§ WHAT TO PRODUCE:
Write out, precisely and in full, each line of the material.

§ INFORMATION SUPPLIED:
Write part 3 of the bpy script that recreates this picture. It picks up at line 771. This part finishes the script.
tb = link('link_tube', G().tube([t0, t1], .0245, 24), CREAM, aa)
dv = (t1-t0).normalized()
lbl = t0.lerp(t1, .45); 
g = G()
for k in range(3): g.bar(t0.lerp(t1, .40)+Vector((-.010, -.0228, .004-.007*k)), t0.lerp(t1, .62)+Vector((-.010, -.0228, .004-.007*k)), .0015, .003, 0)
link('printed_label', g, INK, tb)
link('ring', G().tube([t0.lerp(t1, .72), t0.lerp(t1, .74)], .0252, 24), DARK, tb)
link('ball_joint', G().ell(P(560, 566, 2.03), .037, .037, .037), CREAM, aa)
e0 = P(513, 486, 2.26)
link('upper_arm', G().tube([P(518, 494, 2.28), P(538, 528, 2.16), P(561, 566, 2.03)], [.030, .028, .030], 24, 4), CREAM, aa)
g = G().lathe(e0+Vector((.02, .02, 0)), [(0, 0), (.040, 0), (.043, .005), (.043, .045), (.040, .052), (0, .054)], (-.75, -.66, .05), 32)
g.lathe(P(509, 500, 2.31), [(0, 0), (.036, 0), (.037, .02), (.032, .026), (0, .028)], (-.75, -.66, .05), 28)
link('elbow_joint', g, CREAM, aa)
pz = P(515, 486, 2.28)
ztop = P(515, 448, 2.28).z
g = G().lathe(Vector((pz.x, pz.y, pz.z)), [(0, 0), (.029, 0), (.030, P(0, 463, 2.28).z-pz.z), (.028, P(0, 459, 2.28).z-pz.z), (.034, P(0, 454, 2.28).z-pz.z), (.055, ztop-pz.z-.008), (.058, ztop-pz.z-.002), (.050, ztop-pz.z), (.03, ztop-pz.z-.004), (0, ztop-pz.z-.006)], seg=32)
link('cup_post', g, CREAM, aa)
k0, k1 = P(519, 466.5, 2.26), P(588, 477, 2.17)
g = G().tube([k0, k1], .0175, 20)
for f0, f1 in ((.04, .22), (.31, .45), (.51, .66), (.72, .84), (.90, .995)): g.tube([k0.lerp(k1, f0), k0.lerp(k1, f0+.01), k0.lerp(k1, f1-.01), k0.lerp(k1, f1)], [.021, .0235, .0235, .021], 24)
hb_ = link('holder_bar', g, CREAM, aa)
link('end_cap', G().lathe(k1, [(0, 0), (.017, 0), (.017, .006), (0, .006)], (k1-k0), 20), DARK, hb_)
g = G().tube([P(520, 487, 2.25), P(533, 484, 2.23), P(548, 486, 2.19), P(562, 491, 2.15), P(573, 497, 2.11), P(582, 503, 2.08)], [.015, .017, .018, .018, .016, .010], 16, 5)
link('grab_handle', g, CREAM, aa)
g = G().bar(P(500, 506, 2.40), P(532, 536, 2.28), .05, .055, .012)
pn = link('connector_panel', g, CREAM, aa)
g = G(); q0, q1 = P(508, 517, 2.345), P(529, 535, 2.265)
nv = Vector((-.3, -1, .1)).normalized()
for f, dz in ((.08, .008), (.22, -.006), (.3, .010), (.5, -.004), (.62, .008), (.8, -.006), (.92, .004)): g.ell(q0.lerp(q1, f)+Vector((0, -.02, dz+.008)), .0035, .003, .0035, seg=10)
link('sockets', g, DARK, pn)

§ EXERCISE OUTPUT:
Write part 3 of the bpy script that recreates this picture. It picks up at line 771. This part finishes the script.
tb = link('link_tube', G().tube([t0, t1], .0245, 24), CREAM, aa)
dv = (t1-t0).normalized()
lbl = t0.lerp(t1, .45); 
g = G()
for k in range(3): g.bar(t0.lerp(t1, .40)+Vector((-.010, -.0228, .004-.007*k)), t0.lerp(t1, .62)+Vector((-.010, -.0228, .004-.007*k)), .0015, .003, 0)
link('printed_label', g, INK, tb)
link('ring', G().tube([t0.lerp(t1, .72), t0.lerp(t1, .74)], .0252, 24), DARK, tb)
link('ball_joint', G().ell(P(560, 566, 2.03), .037, .037, .037), CREAM, aa)
e0 = P(513, 486, 2.26)
link('upper_arm', G().tube([P(518, 494, 2.28), P(538, 528, 2.16), P(561, 566, 2.03)], [.030, .028, .030], 24, 4), CREAM, aa)
g = G().lathe(e0+Vector((.02, .02, 0)), [(0, 0), (.040, 0), (.043, .005), (.043, .045), (.040, .052), (0, .054)], (-.75, -.66, .05), 32)
g.lathe(P(509, 500, 2.31), [(0, 0), (.036, 0), (.037, .02), (.032, .026), (0, .028)], (-.75, -.66, .05), 28)
link('elbow_joint', g, CREAM, aa)
pz = P(515, 486, 2.28)
ztop = P(515, 448, 2.28).z
g = G().lathe(Vector((pz.x, pz.y, pz.z)), [(0, 0), (.029, 0), (.030, P(0, 463, 2.28).z-pz.z), (.028, P(0, 459, 2.28).z-pz.z), (.034, P(0, 454, 2.28).z-pz.z), (.055, ztop-pz.z-.008), (.058, ztop-pz.z-.002), (.050, ztop-pz.z), (.03, ztop-pz.z-.004), (0, ztop-pz.z-.006)], seg=32)
link('cup_post', g, CREAM, aa)
k0, k1 = P(519, 466.5, 2.26), P(588, 477, 2.17)
g = G().tube([k0, k1], .0175, 20)
for f0, f1 in ((.04, .22), (.31, .45), (.51, .66), (.72, .84), (.90, .995)): g.tube([k0.lerp(k1, f0), k0.lerp(k1, f0+.01), k0.lerp(k1, f1-.01), k0.lerp(k1, f1)], [.021, .0235, .0235, .021], 24)
hb_ = link('holder_bar', g, CREAM, aa)
link('end_cap', G().lathe(k1, [(0, 0), (.017, 0), (.017, .006), (0, .006)], (k1-k0), 20), DARK, hb_)
g = G().tube([P(520, 487, 2.25), P(533, 484, 2.23), P(548, 486, 2.19), P(562, 491, 2.15), P(573, 497, 2.11), P(582, 503, 2.08)], [.015, .017, .018, .018, .016, .010], 16, 5)
link('grab_handle', g, CREAM, aa)
g = G().bar(P(500, 506, 2.40), P(532, 536, 2.28), .05, .055, .012)
pn = link('connector_panel', g, CREAM, aa)
g = G(); q0, q1 = P(508, 517, 2.345), P(529, 535, 2.265)
nv = Vector((-.3, -1, .1)).normalized()
for f, dz in ((.08, .008), (.22, -.006), (.3, .010), (.5, -.004), (.62, .008), (.8, -.006), (.92, .004)): g.ell(q0.lerp(q1, f)+Vector((0, -.02, dz+.008)), .0035, .003, .0035, seg=10)
link('sockets', g, DARK, pn)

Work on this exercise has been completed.